Por José Sarney
Nos ditados populares, nosso povo cunhou uma expressão para o momento em
que estamos numa situação difícil: no “mato sem cachorro”. Quando vejo as
dificuldades que estão sendo atravessadas pelo Presidente Bolsonaro, acho
que o Brasil está assim.
Estamos enfrentando duas crises: uma, interna, da falta de
recursos, recessão, no trincar da estrutura dos três poderes, Legislativo,
Executivo e Judiciário; a outra, de natureza mais grave, porque
estrutural, de mudança da humanidade, que está passando da sociedade
industrial para a sociedade digital e das comunicações.
Surgem novos
conceitos sobre valores secularmente sedimentados e novas palavras para
defini-los. A mentira é pós-verdade, fake news; novas definições surgem:
modernidade, sociedade líquida (as mudanças são de velocidades imperceptíveis),
a morte da verdade e da democracia representativa, a interlocução, na sociedade
democrática, das redes sociais, enfim, um mundo transformado e não em
transformação.
Na conjuntura, nosso País, saindo do sonho para o feijão, está com
58 milhões de desempregados, entre os que perderam as carteiras assinadas,
os desocupados, os que nunca procuraram empregos e os biscateiros.
Essa é a maior tragédia.
Sem emprego não tem contribuição previdenciária, não tem consumo, não
tem trabalho e, pior, não tem desenvolvimento e caímos na recessão. Esperávamos
que com o novo governo as expectativas melhorassem, os investimentos chegassem,
o Brasil crescesse.
Os otimistas calcularam um modesto crescimento de 3% neste ano. Os
economistas o abaixaram, pouco a pouco, e já está em 1,3%. Nosso Maranhão,
também atingido pela crise nacional, ano passado já cresceu como rabo de
cavalo, para baixo, menos -5,6% (o último ano de crescimento, 2014, foi mais
3,9%). Atualmente o nosso desemprego está mais alto, e apenas pessoas em
desalento — que desistiram de procurar trabalho — já são 560 mil, segundo o
IBGE.
Enquanto esse tsunami derruba tudo, o governo põe todas as
suas fichas na aprovação da Reforma da Previdência, necessária, pois sem
ela em 10 anos não teríamos dinheiro para sustentar os aposentados e nem como
pagá-los. Eu acho que é uma pós-verdade, para usar uma linguagem atual. No meu
governo a Previdência teve superávit em quase todos os anos. Por quê?

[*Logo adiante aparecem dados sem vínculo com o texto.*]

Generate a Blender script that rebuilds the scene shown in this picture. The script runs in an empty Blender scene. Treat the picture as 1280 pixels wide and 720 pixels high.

Porque o Brasil crescia a 5% ao ano, e o desemprego era em média 3,86%. E
empregados contribuem e dão recursos à Previdência. Assim, nosso maior problema
é crescer, desenvolver. É a experiência do “saber feito”, para citar Camões.
Até hoje não se repetiram os números de crescimento do meu mandato, PIB de
119,20%, e renda per capita de 99,11%. Quem quiser conferir vá na internet e
veja os sites da Fundação Getúlio Vargas e
do Banco Central.
E tudo mais está à espera da Reforma da Previdência, os investimentos
estatais pararam: saúde, educação, energia e transportes intermodais. A
Federação está desintegrada. Os Estados, falidos, uns mais, outros menos. Os
políticos, no paredão, e o Bolsonaro debaixo de uma fuzilaria sem trégua. Numa
síntese disso tudo está o Brasil. Ele é que apanha mais, aqui e lá fora.
Mas eu sou otimista e, quando presidente, afirmei quando veio o
vendaval: o Brasil é maior do que qualquer problema, maior do que o famoso
“abismo”. Nossa força, nossa riqueza, nosso povo vai superar tudo,
sairemos do “mato sem cachorro” e voaremos em “céu de brigadeiro”.